A swirling tapestry of stalks, stems and stamens, the duo’s glowing garden universe folds in on itself to celebrate the beguiling essence of the natural world. Using Blender, the self-taught Dixon animated a garden of wild strawberries and water droplets merging into one another – a tessellated ode to life-sustaining patterns that are as old as the earth itself. 

GaiA in Process

This digital dreamscape wouldn’t be complete without Dahlström’s ethereal soundtrack. Folding nature recordings in with AI-generated melodies, his spacey blips lull the audience into a meditation on the future. The track is about to be released, so you can drop into GaiA’s wavy world wherever you find yourself. 

But there’s a third contributor to this wonderland. After showing the meditation to audiences at COP, the pair asked attendees, ‘What plants will you grow in cyberspace?’ Based on their answers, AI created an evolving tapestry of images that weaves new threads into the solarpunk garden of delights.

Working with stable diffusion, Dixon downloaded different models trained on various datasets and manually updated the piece. The final version of GaiA will be shown at London’s Garden Museum at the end of February. 

Carola Dixon

As we face the climate crisis, the duo believe that evolution of new forms of intelligence can guide our species into an ecocentric future, “We want people to see that AI has a huge amount of power and it can really help us reconnect ourselves to the natural world.”

At its core then, the work is a utopian collaboration between mankind and machine. The partnership sounds simple enough – the AI receives inputs, generates various images, and Dixon incorporates them into the work – but it has unearthed a web of nuances that reveal our biases just as much as our hopes for new beginnings. 

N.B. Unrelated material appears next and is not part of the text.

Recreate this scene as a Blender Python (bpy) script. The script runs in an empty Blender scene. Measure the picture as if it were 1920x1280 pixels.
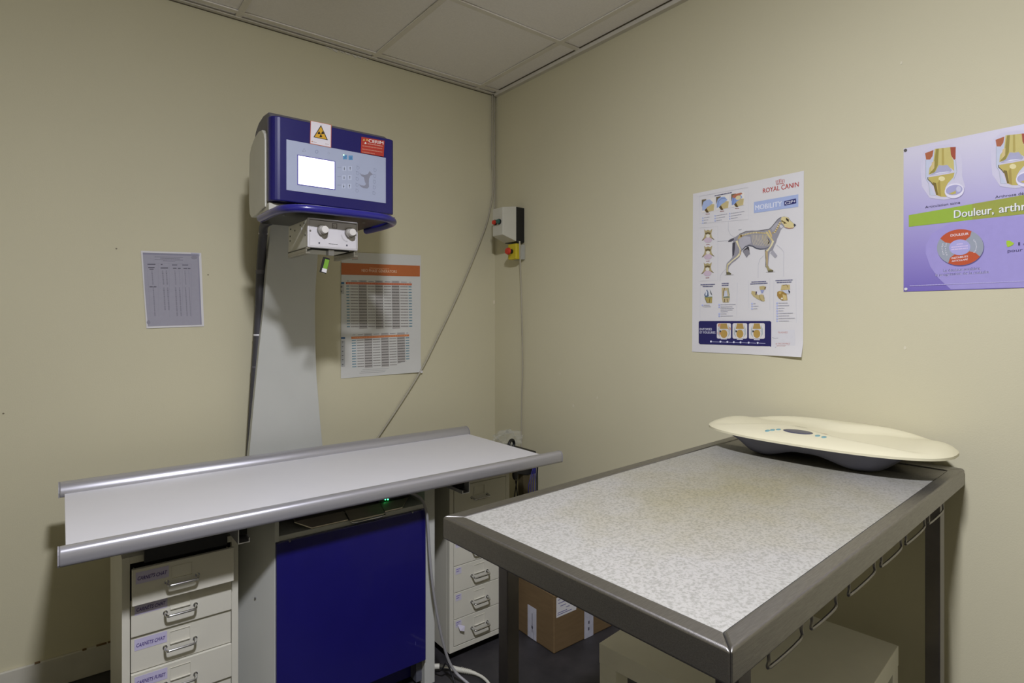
import bpy, bmesh, math, random
from mathutils import Vector, Matrix
random.seed(4)
S = bpy.context.scene
COL = S.collection

# ------------------------------------------------------------------ camera
F_PX, YAW, Y0, CAM_H = 1079.0, math.radians(38.1), 597.0, 1.27
cam_d = bpy.data.cameras.new('camera'); cam = bpy.data.objects.new('camera', cam_d); COL.objects.link(cam)
cam.location = (0, 0, CAM_H); cam.rotation_euler = (math.pi/2, 0, -YAW)
cam_d.sensor_width = 36; cam_d.lens = 36*F_PX/1920; cam_d.shift_y = -(640-Y0)/1920
cam_d.clip_start = .02
S.camera = cam
# ------------------------------------------------------------------ world + light + exposure
W = bpy.data.worlds.new('world'); S.world = W; W.use_nodes = True
W.node_tree.nodes['Background'].inputs[0].default_value = (.55, .56, .6, 1)
W.node_tree.nodes['Background'].inputs[1].default_value = 0
LX, LY = .25, .24
def area(name, loc, size, power, col, rot=(0, 0, 0)):
    l = bpy.data.lights.new(name, 'AREA'); l.shape = 'DISK'; l.size = size; l.energy = power; l.color = col
    o = bpy.data.objects.new(name, l); COL.objects.link(o); o.location = loc; o.rotation_euler = rot; return o
LAMP_R, LAMP_L, LAMP_COL = .10, 595, (1, 1.01, 1.13)      # opal dome lamp on the ceiling: radius, radiance, colour
S.view_settings.view_transform = 'Standard'; S.view_settings.look = 'None'
S.view_settings.exposure = 0.0; S.view_settings.gamma = 1; S.view_settings.use_curve_mapping = False

# ------------------------------------------------------------------ geometry of the room
WX, WY, CZ = 1.876, 2.544, 2.5          # right wall x, back wall y, ceiling z
RX0, RY0 = -2.1, -2.1
fwv = Vector((math.sin(YAW), math.cos(YAW), 0)); rtv = Vector((math.cos(YAW), -math.sin(YAW), 0)); CC = Vector((0, 0, CAM_H))
def ray(x, y): return fwv + (x-960)/F_PX*rtv - (y-Y0)/F_PX*Vector((0, 0, 1))
def onX(x, y, v): r = ray(x, y); return CC + r*(v/r.x)
def onY(x, y, v): r = ray(x, y); return CC + r*(v/r.y)
def onZ(x, y, v): r = ray(x, y); return CC + r*((v-CAM_H)/r.z)

# ------------------------------------------------------------------ materials
def lin(c):
    return tuple(((v/255)/12.92 if v/255 <= .04045 else ((v/255+.055)/1.055)**2.4) for v in c)
_M = {}
def mat(name, rgb, rough=.5, metal=0.0, var=.04, scale=18, bump=0.0, bscale=120, spec=.5, emit=None, alpha=1, trans=0, coat=0, stretch=None):
    if name in _M: return _M[name]
    m = bpy.data.materials.new(name); m.use_nodes = True; nt = m.node_tree; b = nt.nodes['Principled BSDF']
    c = lin(rgb); b.inputs['Roughness'].default_value = rough; b.inputs['Metallic'].default_value = metal
    b.inputs['Specular IOR Level'].default_value = spec; b.inputs['Alpha'].default_value = alpha
    b.inputs['Transmission Weight'].default_value = trans; b.inputs['Coat Weight'].default_value = coat
    tc = nt.nodes.new('ShaderNodeTexCoord'); n = nt.nodes.new('ShaderNodeTexNoise'); n.inputs['Scale'].default_value = scale; n.inputs['Detail'].default_value = 3
    src = tc.outputs['Object']
    if stretch:
        mp = nt.nodes.new('ShaderNodeMapping'); mp.inputs['Scale'].default_value = stretch; nt.links.new(src, mp.inputs[0]); src = mp.outputs[0]
    nt.links.new(src, n.inputs['Vector'])
    r = nt.nodes.new('ShaderNodeValToRGB'); nt.links.new(n.outputs['Fac'], r.inputs[0])
    r.color_ramp.elements[0].position = .3; r.color_ramp.elements[1].position = .7
    r.color_ramp.elements[0].color = tuple(v*(1-var) for v in c)+(1,); r.color_ramp.elements[1].color = tuple(min(1, v*(1+var)) for v in c)+(1,)
    nt.links.new(r.outputs[0], b.inputs['Base Color'])
    if bump:
        n2 = nt.nodes.new('ShaderNodeTexNoise'); n2.inputs['Scale'].default_value = bscale; n2.inputs['Detail'].default_value = 4
        nt.links.new(src, n2.inputs['Vector']); bp = nt.nodes.new('ShaderNodeBump'); bp.inputs['Strength'].default_value = bump; bp.inputs['Distance'].default_value = .002
        nt.links.new(n2.outputs['Fac'], bp.inputs['Height']); nt.links.new(bp.outputs[0], b.inputs['Normal'])
    if emit:
        b.inputs['Emission Color'].default_value = lin(emit[0])+(1,); b.inputs['Emission Strength'].default_value = emit[1]
    _M[name] = m; return m
def ink(rgb):
    return mat('ink_%d_%d_%d' % rgb, rgb, .55, 0, .02, 60, spec=.3)

WALL = (204, 198, 168)
m_wall = mat('wall_paint', WALL, .75, var=.025, scale=1.3, bump=.12, bscale=260, spec=.25)
m_ceil = mat('ceiling_tile_face', (240, 236, 232), .9, var=.03, scale=160, bump=.3, bscale=420, spec=.1)
m_tbar = mat('grid_bar_paint', (224, 219, 208), .6, var=.02)
m_base = mat('skirting_paint', (196, 192, 176), .5, var=.06, scale=9)
m_steel = mat('brushed_steel', (150, 147, 143), .40, 1, .10, 30, bump=.12, bscale=60, stretch=(1.5, 14, 14))
m_steel_d = mat('steel_leg', (118, 114, 112), .34, 1, .08, 20)
m_alu = mat('aluminium', (186, 185, 190), .35, .62, .03, 8, stretch=(1, 30, 30))
m_chrome = mat('chrome', (205, 205, 205), .14, 1, .02)
m_white_lam = mat('white_laminate', (221, 220, 222), .42, var=.015, scale=5)
m_mach = mat('machine_white_paint', (190, 191, 184), .45, var=.02, scale=7, bump=.05, bscale=300)
m_cream = mat('cream_metal_paint', (204, 201, 186), .42, var=.02, scale=8)
m_blue = mat('deep_blue_paint', (24, 20, 96), .32, var=.04, scale=12, coat=.3)
m_bluetube = mat('blue_tube_paint', (38, 35, 124), .28, var=.03, coat=.4)
m_grey = mat('slate_grey_plastic', (92, 90, 96), .5, var=.04)
m_beige = mat('beige_plastic', (196, 194, 180), .5, var=.02)
m_black = mat('black_plastic', (16, 16, 18), .45, var=.1)
m_blackm = mat('black_metal_plate', (26, 23, 20), .3, .5, .1)
m_panel = mat('pale_blue_membrane', (170, 178, 200), .45, var=.015)
m_screen = mat('lit_screen', (240, 240, 255), .3, emit=((245, 243, 255), 1.6))
m_led = mat('green_led', (40, 255, 120), .3, emit=((60, 255, 130), 9))
m_ledw = mat('pale_green_led', (200, 255, 200), .3, emit=((190, 255, 190), 2.0))
m_paper = mat('paper', (217, 215, 214), .7, var=.015, scale=6, spec=.2)
m_cord = mat('grey_cord', (150, 149, 150), .5, var=.03)
m_cordw = mat('beige_cord', (168, 162, 142), .55, var=.03)
m_hose = mat('dark_hose', (66, 65, 70), .5, var=.05, bump=.2, bscale=90)
m_card = mat('cardboard', (112, 92, 64), .85, var=.07, scale=14, bump=.12, bscale=90, spec=.2, stretch=(1, 1, 6))
m_tape = mat('packing_tape', (186, 186, 196), .25, var=.08, scale=30)
m_lack = mat('pale_table_foil', (232, 229, 212), .5, var=.02)
m_shell = mat('ivory_plastic', (217, 211, 180), .35, var=.012, scale=5)
m_sbase = mat('grey_scale_base', (96, 96, 106), .55, var=.03)
m_yellow = mat('yellow_plastic', (204, 186, 40), .5)
m_red = mat('red_plastic', (200, 52, 32), .4)
m_dgreen = mat('green_button', (46, 92, 82), .4)
m_screw = mat('screw_metal', (170, 170, 172), .3, .9)
m_bag = mat('clear_film', (200, 200, 188), .15, var=.02, alpha=.22, spec=.9, bump=.6, bscale=30)
m_tag = mat('lilac_label', (186, 180, 206), .6, var=.03)
m_dark = mat('shadow_void', (14, 13, 12), .8)

def floor_mat():
    m = bpy.data.materials.new('dark_vinyl'); m.use_nodes = True; nt = m.node_tree; b = nt.nodes['Principled BSDF']
    tc = nt.nodes.new('ShaderNodeTexCoord'); n = nt.nodes.new('ShaderNodeTexNoise'); n.inputs['Scale'].default_value = 9; n.inputs['Detail'].default_value = 8; n.inputs['Roughness'].default_value = .7
    nt.links.new(tc.outputs['Object'], n.inputs['Vector']); r = nt.nodes.new('ShaderNodeValToRGB'); nt.links.new(n.outputs['Fac'], r.inputs[0])
    r.color_ramp.elements[0].position = .35; r.color_ramp.elements[1].position = .72
    r.color_ramp.elements[0].color = lin((36, 35, 37))+(1,); r.color_ramp.elements[1].color = lin((55, 52, 53))+(1,)
    nt.links.new(r.outputs[0], b.inputs['Base Color']); b.inputs['Roughness'].default_value = .55
    return m
m_floor = floor_mat()
def speckle_mat():
    m = bpy.data.materials.new('speckled_laminate'); m.use_nodes = True; nt = m.node_tree; b = nt.nodes['Principled BSDF']
    L = nt.links.new; tc = nt.nodes.new('ShaderNodeTexCoord')
    n = nt.nodes.new('ShaderNodeTexNoise'); n.inputs['Scale'].default_value = 210; n.inputs['Detail'].default_value = 4; L(tc.outputs['Object'], n.inputs['Vector'])
    r = nt.nodes.new('ShaderNodeValToRGB'); L(n.outputs['Fac'], r.inputs[0]); e = r.color_ramp.elements
    e[0].position = .36; e[0].color = lin((133, 132, 124))+(1,); e[1].position = .56; e[1].color = lin((155, 153, 146))+(1,)
    v = nt.nodes.new('ShaderNodeTexVoronoi'); v.inputs['Scale'].default_value = 240; L(tc.outputs['Object'], v.inputs['Vector'])
    r2 = nt.nodes.new('ShaderNodeValToRGB'); L(v.outputs['Distance'], r2.inputs[0]); r2.color_ramp.elements[0].position = .10; r2.color_ramp.elements[1].position = .22
    r2.color_ramp.elements[0].color = (.80, .80, .78, 1); r2.color_ramp.elements[1].color = (1, 1, 1, 1)
    mu = nt.nodes.new('ShaderNodeMix'); mu.data_type = 'RGBA'; mu.blend_type = 'MULTIPLY'; mu.inputs[0].default_value = .8; L(r.outputs[0], mu.inputs[6]); L(r2.outputs[0], mu.inputs[7])
    # yellowed patch worn into the middle of the top
    mp = nt.nodes.new('ShaderNodeMapping'); mp.inputs['Location'].default_value = (0, 0, 0); mp.inputs['Scale'].default_value = (1.8, 3.0, 0); L(tc.outputs['Object'], mp.inputs[0])
    n3 = nt.nodes.new('ShaderNodeTexNoise'); n3.inputs['Scale'].default_value = 9; n3.inputs['Detail'].default_value = 5; L(tc.outputs['Object'], n3.inputs['Vector'])
    ln = nt.nodes.new('ShaderNodeVectorMath'); ln.operation = 'LENGTH'; L(mp.outputs[0], ln.inputs[0])
    ad = nt.nodes.new('ShaderNodeMath'); ad.operation = 'ADD'; L(ln.outputs['Value'], ad.inputs[0]); L(n3.outputs['Fac'], ad.inputs[1])
    mr = nt.nodes.new('ShaderNodeMapRange'); mr.inputs[1].default_value = .55; mr.inputs[2].default_value = 1.45; mr.inputs[3].default_value = .7; mr.inputs[4].default_value = 0; L(ad.outputs[0], mr.inputs[0])
    m2 = nt.nodes.new('ShaderNodeMix'); m2.data_type = 'RGBA'; m2.blend_type = 'MULTIPLY'; L(mr.outputs[0], m2.inputs[0]); L(mu.outputs[2], m2.inputs[6]); m2.inputs[7].default_value = lin((226, 216, 158))+(1,)
    L(m2.outputs[2], b.inputs['Base Color']); b.inputs['Roughness'].default_value = .42
    return m
m_speck = speckle_mat()
def purple_mat():
    m = bpy.data.materials.new('purple_print'); m.use_nodes = True; nt = m.node_tree; b = nt.nodes['Principled BSDF']
    tc = nt.nodes.new('ShaderNodeTexCoord'); sp = nt.nodes.new('ShaderNodeSeparateXYZ'); nt.links.new(tc.outputs['Generated'], sp.inputs[0])
    r = nt.nodes.new('ShaderNodeValToRGB'); nt.links.new(sp.outputs[2], r.inputs[0]); e = r.color_ramp.elements
    e[0].color = lin((116, 102, 178))+(1,); e[1].color = lin((206, 202, 216))+(1,); e[1].position = .95
    x = e.new(.22); x.color = lin((142, 130, 192))+(1,); x = e.new(.5); x.color = lin((168, 160, 206))+(1,)
    nt.links.new(r.outputs[0], b.inputs['Base Color']); b.inputs['Roughness'].default_value = .4
    return m
m_purple = purple_mat()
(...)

For one, working with AI has proved to Dixon that machine imitates the man – our cultural prejudices are embedded within artificial intelligence. After hearing an Indigenous person speak about tobacco during COP, Dixon was curious to see how the AI would respond when she inputted, ‘tobacco’.

The results were jarring, “All of the images were coming from tobacco plantations and they were really brightly lit. It’s seen in these sterile environments because it’s been massively commodified and associated with smoking. However, this perception is not universal. Someone who lives in places where the plant grows wild may see it as a shelter for animals, or recognise it for its spiritual and healing properties.” 

It was an eye-opening moment for the artist because it reinforced that there’s a massive bias instilled in artificial intelligence, especially when it comes to the natural world.

As a species, we seem to draw a distinction between plants that are perceived as products to be bought and rare lifeforms to be appreciated, “There are some plants we revere… such as a wild orchid or a very old tree…We aestheticise them and think, ‘This is the wild. This is nature.’” Like mother, like daughter, AI has followed our lead, mirroring artificial boundaries deeming some plants ‘wild’ and others ‘for sale’. 


But make no mistake, AI is not the antagonist here. Dixon sees it less as death destroyer of worlds, more nascent life form – it’s our child and we are raising it. Whenever we work with AI,  it marks “an opportunity for us to reflect on our own values.”

There’s power in that because mankind also has the ability to broaden the perspectives that contribute to these systems. A world where we’re more reliant on AI generated images is inevitable.

As we navigate that shift in real time, Dixon believes “it’s our role to actively challenge and teach the AI to widen its focus… When we look at preserving biodiversity, it’s so important to ensure that we’re broadening conceptions of what the plant kingdom is so we don’t end up in this monoculture.” 

Dominique Dahlstrom

So it seems the problem and the power lies with us. Even so, Dixon doesn’t want to be seen as someone who blindly ignores the risks of AI or chooses wilful ignorance. Rather, her view stems from the core belief that “AI will be whatever we tell it it is… If we only tell it that it’s dangerous, if every conversation is only about how it will lead us to this dystopian future, then we will inevitably end up there because AI is literally trained on the data we put into the world.” 

Instead, she wants to show us how technology can reconnect us with each other and the natural world. Dixon laughs as she tells me how audiences in Dubai input the same plants, over and over again. There were plenty of people from the Global South in attendance, so coconut kept cropping up, “I think there’s something really beautiful about seeing that 20 other people have said they love the same thing as you. We can find our shared values within that.” 

GaiA offers us a fresh visual universe, but it’s more than an aesthetic digital garden – the piece is an examination of who we are and where we are going. Amid the futuristic dreaming, Dixon and Dahlström’s message is clear. AI is not a herald of the end of days – it’s a vehicle for us to explore our shared humanity in the global effort to solve the climate crisis. 

“To me, as an artist, I feel like I have almost a moral duty to create art that proposes a positive version of the future using technology. What people see and what people can imagine is what becomes reality. Right now, there’s this imbalance where many people only see and imagine dystopia. We need to be able to see how AI can be a force for good.”

After watching the paradise that is GaiA, you might just start believing a better future into reality too.